▶ _ROWS_:
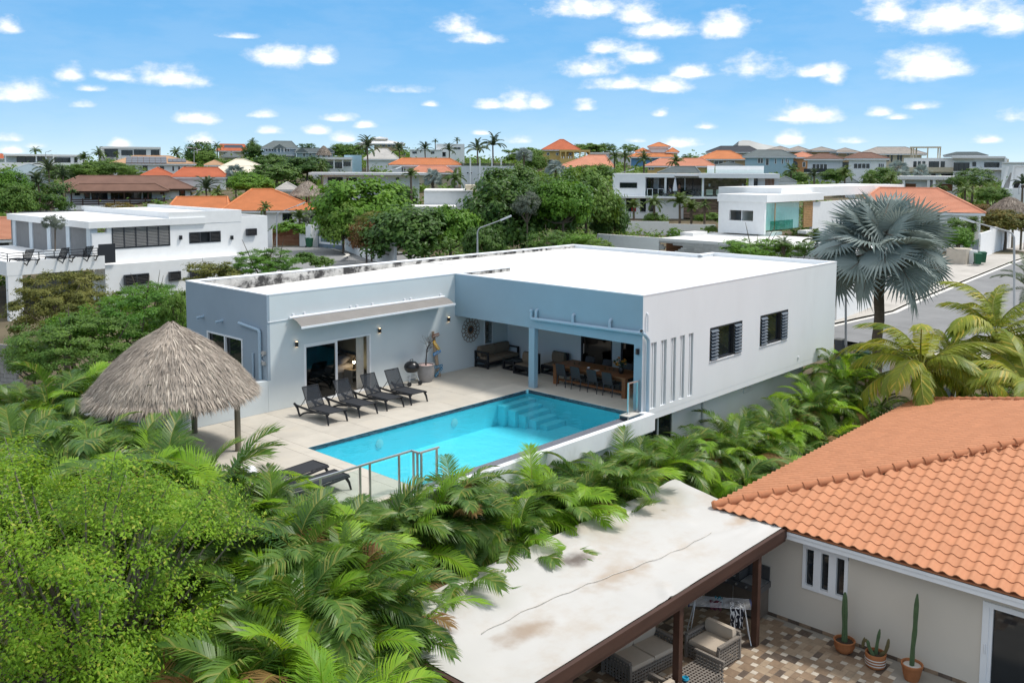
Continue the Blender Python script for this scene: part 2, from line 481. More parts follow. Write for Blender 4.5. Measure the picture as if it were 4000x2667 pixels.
# ================================================================ the villa
XE, YL, XB, YR, YB, XR = 16.57, 26.31, 25.24, 17.21, 31.75, 40.86
TOP = 3.98
villa = thing('flat_roofed_villa', 'large white and blue-grey flat-roofed villa standing behind the swimming pool', 'house', (28, 24, -3.4))
G = -3.6
def vp(name, mb, m, parent=None, **k): return mb.build(name, m, parent or villa, **k)
# front wall of the left wing with its door opening, and on into the covered terrace
m = MB()
m.box(XE, 18.00, YL, YL+.22, 0, TOP-.04); m.box(20.93, XB+.3, YL, YL+.22, 0, TOP-.04)
m.box(18.00, 20.93, YL, YL+.22, 2.09, TOP-.04)
m.box(XB+.3, 26.92, YL, YL+.22, 0, 2.6); m.box(27.43, 28.36, YL, YL+.22, 0, 2.6)
m.box(26.92, 27.43, YL, YL+.22, 0, .86); m.box(26.92, 27.43, YL, YL+.22, 2.3, 2.6)
vp('front_wall', m, W['pale'])
# slate end wall with window opening
m = MB()
m.box(XE-.003, XE+.22, YL+.225, 27.86, 1.06, TOP-.04); m.box(XE-.003, XE+.22, 30.26, YB, 1.06, TOP-.04)
m.box(XE-.003, XE+.22, 27.86, 30.26, 2.28, TOP-.04); m.box(XE-.003, XE+.22, 27.86, 30.26, -.0, .62)
m.box(XE-.003, XE+.22, YL+.225, 27.86, -.0, 1.06); m.box(XE-.003, XE+.22, 30.26, YB, -.0, 1.06)
m.box(XE-.004, XE+.1, YL-.002, YL+.225, 1.06, TOP-.045)
m.box(XE, XE+.3, YL+.3, YB, G, -.0)
vp('end_wall', m, W['slate'])
m = MB(); m.box(10.6, XE-.006, YL, YL+.27, 0, 1.06)
vp('garden_wall', m, W['pale'])
m = MB(); m.box(XE+.22, XR-1.3, YB-.22, YB, G, TOP-.04); vp('back_wall', m, W['white'])
# right hand wall: five groups of three slots, two windows
m = MB()
slots = [(25.74,26.10),(26.36,26.73),(26.98,27.33),(27.57,27.91),(28.15,28.48)]
wins = [(29.65,32.07),(33.58,36.02)]
Y0, Y1 = YR, YR+.22
cuts = [(a,b,-.02,2.28) for a,b in slots]+[(a,b,1.05,2.30) for a,b in wins]
x = XB
for a, b, z0, z1 in cuts:
    m.box(x, a, Y0, Y1, -.2, TOP-.04)
    m.box(a, b, Y0, Y1, -.2, z0); m.box(a, b, Y0, Y1, z1, TOP-.04); x = b
m.box(x, XR, Y0, Y1, -.2, TOP-.04)
for a, b in slots:
    w = b-a
    for k in (1, 2): m.box(a+w*k/3-.03, a+w*k/3+.03, Y0+.05, Y1-.02, -.02, 2.28)
vp('side_wall', m, W['white'])
m = MB(); m.box(XR-.22, XR, Y1, 23.7, -.2, TOP-.04); m.box(39.6, XR-.22, 23.5, 23.7, -.2, TOP-.04); m.box(39.4, 39.6, 23.7, YB, -.2, TOP-.04)
vp('far_end_wall', m, W['white'])
# lower storey, set back under the upper floor
m = MB()
m.box(28.3, 39.2, 17.9, 18.1, G, -.2); m.box(39.0, 39.2, 18.1, YB-.3, G, -.2); m.box(25.6, 28.3, 17.9, 18.1, -.42, -.2)
vp('lower_wall', m, W['white'])
m = MB(); m.box(XB+.1, XR, YR+.004, YB-.25, -.42, -.203)
vp('floor_slab', m, W['white'])
dw = MB(); dw.box(25.6, 28.3, 17.93, 17.98, G, -.42)
d_ = vp('lower_window', dw, W['dglass'])
fr = MB()
for x in (25.62, 26.35, 27.3, 28.25): fr.box(x-.04, x+.04, 17.88, 17.925, G, -.42)
fr.box(25.6, 28.3, 17.875, 17.92, -.5, -.42)
fr.build('frame', W['frame'], d_)
# blue fascia over the terrace, columns
m = MB()
m.box(XB-.002, XB+.28, YR+.005, YL-.004, 2.26, TOP-.035)
vp('fascia_wall', m, W['blue'])
m = MB(); m.box(XB-.001, XB+.45, YR+.006, 17.55, 0, 2.26); vp('column', m, W['blue'])
m = MB(); m.box(25.19, 25.40, 22.0, 22.28, 0, 2.26); vp('column', m, W['blue'])
# roof: two decks behind parapets
def RZ(x): return 3.40+.40*max(0, min(1, (x-XE)/11.93))
m = MB()
m.add([(XE+.2,YL+.2,RZ(XE)+.1),(28.5,YL+.2,RZ(28.5)),(28.5,YB-.2,RZ(28.5)-.02),(XE+.2,YB-.2,RZ(XE))], [(0,1,2,3)])
m.add([(25.4,YR+.1,3.80),(40.75,YR+.1,3.80),(40.75,23.6,3.80),(39.5,23.6,3.80),(39.5,YB-.2,3.80),(28.5,YB-.2,3.80),(28.5,YL+.1,3.80),(25.4,YL+.1,3.80)],
      [(0,1,2,3),(0,3,6,7),(3,4,5,6)])
rf = vp('roof', m, W['roofwhite'])
m = MB()                       # inner faces of the parapets, blackened by damp
m.box(XE+.2, 39.4, YB-.26, YB-.222, 3.4, TOP-.05)
m.box(XB+.3, 28.5, YL-.02, YL-.003, 3.6, TOP-.05); m.box(28.46, 28.505, YL, YL+.22, 3.6, TOP-.05)
m.build('parapet_face', W['mould'], rf)
m = MB()
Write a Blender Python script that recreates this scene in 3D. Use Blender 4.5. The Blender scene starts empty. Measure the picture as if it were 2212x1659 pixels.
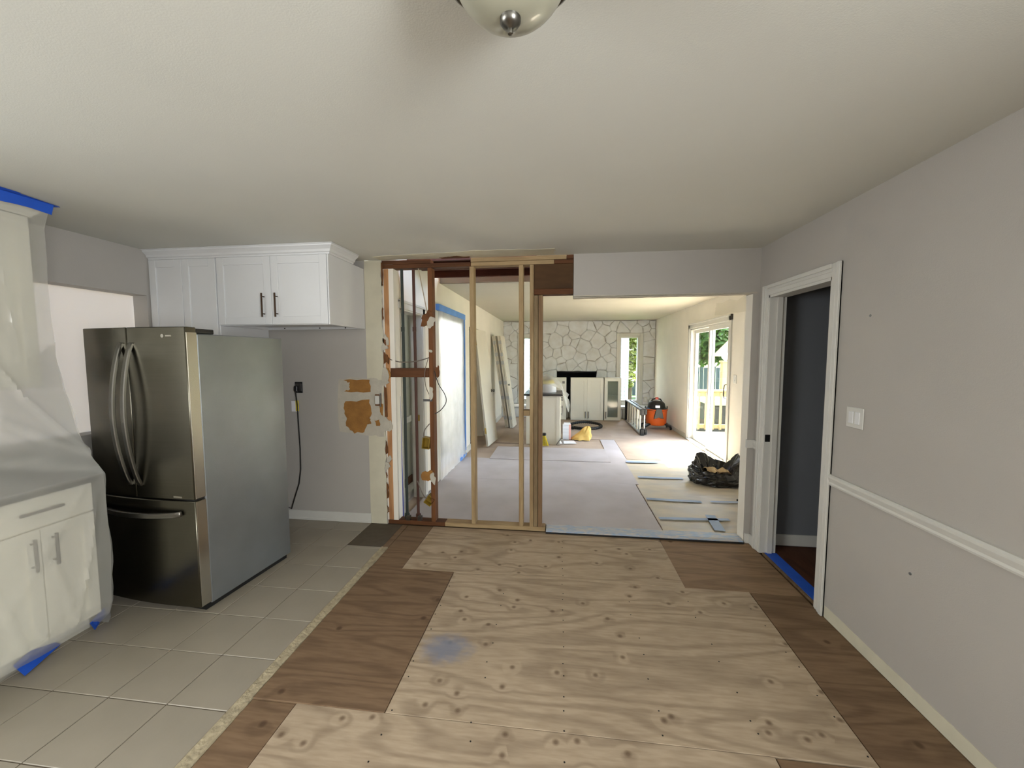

▶ _PROBLEM STATEMENT_: Repeat the data in full and exactly. Omit pictures.

▶ _TASK ANSWER_:
Continue the Blender Python script for this scene: part 2, from line 481. More parts follow. Write for Blender 4.5. Measure the picture as if it were 4000x2667 pixels.
# ================================================================ the villa
XE, YL, XB, YR, YB, XR = 16.57, 26.31, 25.24, 17.21, 31.75, 40.86
TOP = 3.98
villa = thing('flat_roofed_villa', 'large white and blue-grey flat-roofed villa standing behind the swimming pool', 'house', (28, 24, -3.4))
G = -3.6
def vp(name, mb, m, parent=None, **k): return mb.build(name, m, parent or villa, **k)
# front wall of the left wing with its door opening, and on into the covered terrace
m = MB()
m.box(XE, 18.00, YL, YL+.22, 0, TOP-.04); m.box(20.93, XB+.3, YL, YL+.22, 0, TOP-.04)
m.box(18.00, 20.93, YL, YL+.22, 2.09, TOP-.04)
m.box(XB+.3, 26.92, YL, YL+.22, 0, 2.6); m.box(27.43, 28.36, YL, YL+.22, 0, 2.6)
m.box(26.92, 27.43, YL, YL+.22, 0, .86); m.box(26.92, 27.43, YL, YL+.22, 2.3, 2.6)
vp('front_wall', m, W['pale'])
# slate end wall with window opening
m = MB()
m.box(XE-.003, XE+.22, YL+.225, 27.86, 1.06, TOP-.04); m.box(XE-.003, XE+.22, 30.26, YB, 1.06, TOP-.04)
m.box(XE-.003, XE+.22, 27.86, 30.26, 2.28, TOP-.04); m.box(XE-.003, XE+.22, 27.86, 30.26, -.0, .62)
m.box(XE-.003, XE+.22, YL+.225, 27.86, -.0, 1.06); m.box(XE-.003, XE+.22, 30.26, YB, -.0, 1.06)
m.box(XE-.004, XE+.1, YL-.002, YL+.225, 1.06, TOP-.045)
m.box(XE, XE+.3, YL+.3, YB, G, -.0)
vp('end_wall', m, W['slate'])
m = MB(); m.box(10.6, XE-.006, YL, YL+.27, 0, 1.06)
vp('garden_wall', m, W['pale'])
m = MB(); m.box(XE+.22, XR-1.3, YB-.22, YB, G, TOP-.04); vp('back_wall', m, W['white'])
# right hand wall: five groups of three slots, two windows
m = MB()
slots = [(25.74,26.10),(26.36,26.73),(26.98,27.33),(27.57,27.91),(28.15,28.48)]
wins = [(29.65,32.07),(33.58,36.02)]
Y0, Y1 = YR, YR+.22
cuts = [(a,b,-.02,2.28) for a,b in slots]+[(a,b,1.05,2.30) for a,b in wins]
x = XB
for a, b, z0, z1 in cuts:
    m.box(x, a, Y0, Y1, -.2, TOP-.04)
    m.box(a, b, Y0, Y1, -.2, z0); m.box(a, b, Y0, Y1, z1, TOP-.04); x = b
m.box(x, XR, Y0, Y1, -.2, TOP-.04)
for a, b in slots:
    w = b-a
    for k in (1, 2): m.box(a+w*k/3-.03, a+w*k/3+.03, Y0+.05, Y1-.02, -.02, 2.28)
vp('side_wall', m, W['white'])
m = MB(); m.box(XR-.22, XR, Y1, 23.7, -.2, TOP-.04); m.box(39.6, XR-.22, 23.5, 23.7, -.2, TOP-.04); m.box(39.4, 39.6, 23.7, YB, -.2, TOP-.04)
vp('far_end_wall', m, W['white'])
# lower storey, set back under the upper floor
m = MB()
m.box(28.3, 39.2, 17.9, 18.1, G, -.2); m.box(39.0, 39.2, 18.1, YB-.3, G, -.2); m.box(25.6, 28.3, 17.9, 18.1, -.42, -.2)
vp('lower_wall', m, W['white'])
m = MB(); m.box(XB+.1, XR, YR+.004, YB-.25, -.42, -.203)
vp('floor_slab', m, W['white'])
dw = MB(); dw.box(25.6, 28.3, 17.93, 17.98, G, -.42)
d_ = vp('lower_window', dw, W['dglass'])
fr = MB()
for x in (25.62, 26.35, 27.3, 28.25): fr.box(x-.04, x+.04, 17.88, 17.925, G, -.42)
fr.box(25.6, 28.3, 17.875, 17.92, -.5, -.42)
fr.build('frame', W['frame'], d_)
# blue fascia over the terrace, columns
m = MB()
m.box(XB-.002, XB+.28, YR+.005, YL-.004, 2.26, TOP-.035)
vp('fascia_wall', m, W['blue'])
m = MB(); m.box(XB-.001, XB+.45, YR+.006, 17.55, 0, 2.26); vp('column', m, W['blue'])
m = MB(); m.box(25.19, 25.40, 22.0, 22.28, 0, 2.26); vp('column', m, W['blue'])
# roof: two decks behind parapets
def RZ(x): return 3.40+.40*max(0, min(1, (x-XE)/11.93))
m = MB()
m.add([(XE+.2,YL+.2,RZ(XE)+.1),(28.5,YL+.2,RZ(28.5)),(28.5,YB-.2,RZ(28.5)-.02),(XE+.2,YB-.2,RZ(XE))], [(0,1,2,3)])
m.add([(25.4,YR+.1,3.80),(40.75,YR+.1,3.80),(40.75,23.6,3.80),(39.5,23.6,3.80),(39.5,YB-.2,3.80),(28.5,YB-.2,3.80),(28.5,YL+.1,3.80),(25.4,YL+.1,3.80)],
      [(0,1,2,3),(0,3,6,7),(3,4,5,6)])
rf = vp('roof', m, W['roofwhite'])
m = MB()                       # inner faces of the parapets, blackened by damp
m.box(XE+.2, 39.4, YB-.26, YB-.222, 3.4, TOP-.05)
m.box(XB+.3, 28.5, YL-.02, YL-.003, 3.6, TOP-.05); m.box(28.46, 28.505, YL, YL+.22, 3.6, TOP-.05)
m.build('parapet_face', W['mould'], rf)
m = MB()
Write a Blender Python script that recreates this scene in 3D. Use Blender 4.5. The Blender scene starts empty. Measure the picture as if it were 2212x1659 pixels.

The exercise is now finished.